═════ Data excerpt

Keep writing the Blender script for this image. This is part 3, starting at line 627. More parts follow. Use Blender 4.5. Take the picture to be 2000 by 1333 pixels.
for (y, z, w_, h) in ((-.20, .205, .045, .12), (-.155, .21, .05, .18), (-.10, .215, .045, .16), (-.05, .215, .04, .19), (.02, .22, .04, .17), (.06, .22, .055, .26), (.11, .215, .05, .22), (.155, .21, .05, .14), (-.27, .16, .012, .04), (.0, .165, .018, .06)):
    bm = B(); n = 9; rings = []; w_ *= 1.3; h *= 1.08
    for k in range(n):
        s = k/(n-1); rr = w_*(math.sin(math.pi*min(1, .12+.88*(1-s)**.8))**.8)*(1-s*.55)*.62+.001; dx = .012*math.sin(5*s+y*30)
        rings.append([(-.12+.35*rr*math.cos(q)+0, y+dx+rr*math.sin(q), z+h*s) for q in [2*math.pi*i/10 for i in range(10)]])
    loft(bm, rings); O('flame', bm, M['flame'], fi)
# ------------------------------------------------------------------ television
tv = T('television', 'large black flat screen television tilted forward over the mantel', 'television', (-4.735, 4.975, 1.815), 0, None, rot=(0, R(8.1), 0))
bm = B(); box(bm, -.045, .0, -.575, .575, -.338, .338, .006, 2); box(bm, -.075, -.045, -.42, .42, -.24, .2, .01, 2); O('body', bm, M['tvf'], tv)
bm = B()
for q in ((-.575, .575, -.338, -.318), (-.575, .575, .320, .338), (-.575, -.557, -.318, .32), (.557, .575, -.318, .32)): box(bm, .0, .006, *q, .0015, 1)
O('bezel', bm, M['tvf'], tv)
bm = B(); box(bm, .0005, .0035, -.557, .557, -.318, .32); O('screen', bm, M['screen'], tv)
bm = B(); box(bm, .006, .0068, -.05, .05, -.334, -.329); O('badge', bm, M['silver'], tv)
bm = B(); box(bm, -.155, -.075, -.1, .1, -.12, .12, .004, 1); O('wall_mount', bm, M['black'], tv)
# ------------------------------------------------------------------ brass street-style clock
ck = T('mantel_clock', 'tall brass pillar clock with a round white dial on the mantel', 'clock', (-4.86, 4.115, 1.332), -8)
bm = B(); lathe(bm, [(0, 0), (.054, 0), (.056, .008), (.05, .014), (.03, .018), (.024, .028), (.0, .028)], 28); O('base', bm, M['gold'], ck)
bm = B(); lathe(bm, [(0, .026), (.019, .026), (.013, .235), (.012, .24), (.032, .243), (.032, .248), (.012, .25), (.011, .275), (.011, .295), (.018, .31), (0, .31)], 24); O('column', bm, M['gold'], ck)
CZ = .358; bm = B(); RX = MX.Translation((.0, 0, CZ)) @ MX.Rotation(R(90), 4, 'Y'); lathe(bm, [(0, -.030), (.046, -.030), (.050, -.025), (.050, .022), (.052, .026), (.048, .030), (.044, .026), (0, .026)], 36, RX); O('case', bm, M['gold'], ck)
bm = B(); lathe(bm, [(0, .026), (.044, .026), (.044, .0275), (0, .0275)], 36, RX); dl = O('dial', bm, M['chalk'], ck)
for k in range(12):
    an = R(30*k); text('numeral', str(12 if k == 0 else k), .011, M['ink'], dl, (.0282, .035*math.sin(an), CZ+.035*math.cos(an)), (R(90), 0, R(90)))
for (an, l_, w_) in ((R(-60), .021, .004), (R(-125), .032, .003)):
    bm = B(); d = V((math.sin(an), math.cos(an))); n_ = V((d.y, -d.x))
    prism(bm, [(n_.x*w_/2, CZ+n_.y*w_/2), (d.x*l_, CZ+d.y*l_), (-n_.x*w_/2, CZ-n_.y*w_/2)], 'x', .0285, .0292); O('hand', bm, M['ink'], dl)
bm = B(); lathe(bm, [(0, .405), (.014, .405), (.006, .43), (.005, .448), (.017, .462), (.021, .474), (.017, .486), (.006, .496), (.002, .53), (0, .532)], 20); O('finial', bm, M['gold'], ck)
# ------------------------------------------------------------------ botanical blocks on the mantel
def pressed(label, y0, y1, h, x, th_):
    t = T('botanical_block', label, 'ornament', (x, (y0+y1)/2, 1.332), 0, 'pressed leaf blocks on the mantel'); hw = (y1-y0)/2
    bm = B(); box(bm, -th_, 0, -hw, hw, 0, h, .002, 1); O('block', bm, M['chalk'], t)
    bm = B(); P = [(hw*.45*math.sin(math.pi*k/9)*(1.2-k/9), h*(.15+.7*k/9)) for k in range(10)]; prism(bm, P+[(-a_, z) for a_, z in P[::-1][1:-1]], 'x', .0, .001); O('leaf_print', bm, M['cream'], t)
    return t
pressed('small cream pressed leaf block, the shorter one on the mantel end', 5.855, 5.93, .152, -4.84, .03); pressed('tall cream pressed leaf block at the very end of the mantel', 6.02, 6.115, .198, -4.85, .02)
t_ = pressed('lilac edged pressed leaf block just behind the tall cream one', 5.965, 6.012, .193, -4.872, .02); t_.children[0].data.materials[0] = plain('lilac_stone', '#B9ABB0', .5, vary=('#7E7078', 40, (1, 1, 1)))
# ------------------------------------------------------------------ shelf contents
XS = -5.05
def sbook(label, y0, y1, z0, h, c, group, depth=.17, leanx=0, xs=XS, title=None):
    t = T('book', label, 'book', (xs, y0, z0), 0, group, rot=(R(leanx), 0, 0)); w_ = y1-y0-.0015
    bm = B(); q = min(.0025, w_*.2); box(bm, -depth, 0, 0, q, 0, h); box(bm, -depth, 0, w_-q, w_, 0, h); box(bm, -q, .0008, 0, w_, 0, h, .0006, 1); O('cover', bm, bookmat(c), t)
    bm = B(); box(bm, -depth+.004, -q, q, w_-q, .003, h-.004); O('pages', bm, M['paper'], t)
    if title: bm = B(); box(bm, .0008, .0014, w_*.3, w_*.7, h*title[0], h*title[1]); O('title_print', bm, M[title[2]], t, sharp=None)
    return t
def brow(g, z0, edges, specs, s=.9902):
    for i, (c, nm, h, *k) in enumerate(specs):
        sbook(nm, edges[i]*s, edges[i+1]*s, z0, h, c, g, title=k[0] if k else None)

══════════

Set task — Without leaving anything out, quote all the data.

Right answer —
Keep writing the Blender script for this image. This is part 3, starting at line 627. More parts follow. Use Blender 4.5. Take the picture to be 2000 by 1333 pixels.
for (y, z, w_, h) in ((-.20, .205, .045, .12), (-.155, .21, .05, .18), (-.10, .215, .045, .16), (-.05, .215, .04, .19), (.02, .22, .04, .17), (.06, .22, .055, .26), (.11, .215, .05, .22), (.155, .21, .05, .14), (-.27, .16, .012, .04), (.0, .165, .018, .06)):
    bm = B(); n = 9; rings = []; w_ *= 1.3; h *= 1.08
    for k in range(n):
        s = k/(n-1); rr = w_*(math.sin(math.pi*min(1, .12+.88*(1-s)**.8))**.8)*(1-s*.55)*.62+.001; dx = .012*math.sin(5*s+y*30)
        rings.append([(-.12+.35*rr*math.cos(q)+0, y+dx+rr*math.sin(q), z+h*s) for q in [2*math.pi*i/10 for i in range(10)]])
    loft(bm, rings); O('flame', bm, M['flame'], fi)
# ------------------------------------------------------------------ television
tv = T('television', 'large black flat screen television tilted forward over the mantel', 'television', (-4.735, 4.975, 1.815), 0, None, rot=(0, R(8.1), 0))
bm = B(); box(bm, -.045, .0, -.575, .575, -.338, .338, .006, 2); box(bm, -.075, -.045, -.42, .42, -.24, .2, .01, 2); O('body', bm, M['tvf'], tv)
bm = B()
for q in ((-.575, .575, -.338, -.318), (-.575, .575, .320, .338), (-.575, -.557, -.318, .32), (.557, .575, -.318, .32)): box(bm, .0, .006, *q, .0015, 1)
O('bezel', bm, M['tvf'], tv)
bm = B(); box(bm, .0005, .0035, -.557, .557, -.318, .32); O('screen', bm, M['screen'], tv)
bm = B(); box(bm, .006, .0068, -.05, .05, -.334, -.329); O('badge', bm, M['silver'], tv)
bm = B(); box(bm, -.155, -.075, -.1, .1, -.12, .12, .004, 1); O('wall_mount', bm, M['black'], tv)
# ------------------------------------------------------------------ brass street-style clock
ck = T('mantel_clock', 'tall brass pillar clock with a round white dial on the mantel', 'clock', (-4.86, 4.115, 1.332), -8)
bm = B(); lathe(bm, [(0, 0), (.054, 0), (.056, .008), (.05, .014), (.03, .018), (.024, .028), (.0, .028)], 28); O('base', bm, M['gold'], ck)
bm = B(); lathe(bm, [(0, .026), (.019, .026), (.013, .235), (.012, .24), (.032, .243), (.032, .248), (.012, .25), (.011, .275), (.011, .295), (.018, .31), (0, .31)], 24); O('column', bm, M['gold'], ck)
CZ = .358; bm = B(); RX = MX.Translation((.0, 0, CZ)) @ MX.Rotation(R(90), 4, 'Y'); lathe(bm, [(0, -.030), (.046, -.030), (.050, -.025), (.050, .022), (.052, .026), (.048, .030), (.044, .026), (0, .026)], 36, RX); O('case', bm, M['gold'], ck)
bm = B(); lathe(bm, [(0, .026), (.044, .026), (.044, .0275), (0, .0275)], 36, RX); dl = O('dial', bm, M['chalk'], ck)
for k in range(12):
    an = R(30*k); text('numeral', str(12 if k == 0 else k), .011, M['ink'], dl, (.0282, .035*math.sin(an), CZ+.035*math.cos(an)), (R(90), 0, R(90)))
for (an, l_, w_) in ((R(-60), .021, .004), (R(-125), .032, .003)):
    bm = B(); d = V((math.sin(an), math.cos(an))); n_ = V((d.y, -d.x))
    prism(bm, [(n_.x*w_/2, CZ+n_.y*w_/2), (d.x*l_, CZ+d.y*l_), (-n_.x*w_/2, CZ-n_.y*w_/2)], 'x', .0285, .0292); O('hand', bm, M['ink'], dl)
bm = B(); lathe(bm, [(0, .405), (.014, .405), (.006, .43), (.005, .448), (.017, .462), (.021, .474), (.017, .486), (.006, .496), (.002, .53), (0, .532)], 20); O('finial', bm, M['gold'], ck)
# ------------------------------------------------------------------ botanical blocks on the mantel
def pressed(label, y0, y1, h, x, th_):
    t = T('botanical_block', label, 'ornament', (x, (y0+y1)/2, 1.332), 0, 'pressed leaf blocks on the mantel'); hw = (y1-y0)/2
    bm = B(); box(bm, -th_, 0, -hw, hw, 0, h, .002, 1); O('block', bm, M['chalk'], t)
    bm = B(); P = [(hw*.45*math.sin(math.pi*k/9)*(1.2-k/9), h*(.15+.7*k/9)) for k in range(10)]; prism(bm, P+[(-a_, z) for a_, z in P[::-1][1:-1]], 'x', .0, .001); O('leaf_print', bm, M['cream'], t)
    return t
pressed('small cream pressed leaf block, the shorter one on the mantel end', 5.855, 5.93, .152, -4.84, .03); pressed('tall cream pressed leaf block at the very end of the mantel', 6.02, 6.115, .198, -4.85, .02)
t_ = pressed('lilac edged pressed leaf block just behind the tall cream one', 5.965, 6.012, .193, -4.872, .02); t_.children[0].data.materials[0] = plain('lilac_stone', '#B9ABB0', .5, vary=('#7E7078', 40, (1, 1, 1)))
# ------------------------------------------------------------------ shelf contents
XS = -5.05
def sbook(label, y0, y1, z0, h, c, group, depth=.17, leanx=0, xs=XS, title=None):
    t = T('book', label, 'book', (xs, y0, z0), 0, group, rot=(R(leanx), 0, 0)); w_ = y1-y0-.0015
    bm = B(); q = min(.0025, w_*.2); box(bm, -depth, 0, 0, q, 0, h); box(bm, -depth, 0, w_-q, w_, 0, h); box(bm, -q, .0008, 0, w_, 0, h, .0006, 1); O('cover', bm, bookmat(c), t)
    bm = B(); box(bm, -depth+.004, -q, q, w_-q, .003, h-.004); O('pages', bm, M['paper'], t)
    if title: bm = B(); box(bm, .0008, .0014, w_*.3, w_*.7, h*title[0], h*title[1]); O('title_print', bm, M[title[2]], t, sharp=None)
    return t
def brow(g, z0, edges, specs, s=.9902):
    for i, (c, nm, h, *k) in enumerate(specs):
        sbook(nm, edges[i]*s, edges[i+1]*s, z0, h, c, g, title=k[0] if k else None)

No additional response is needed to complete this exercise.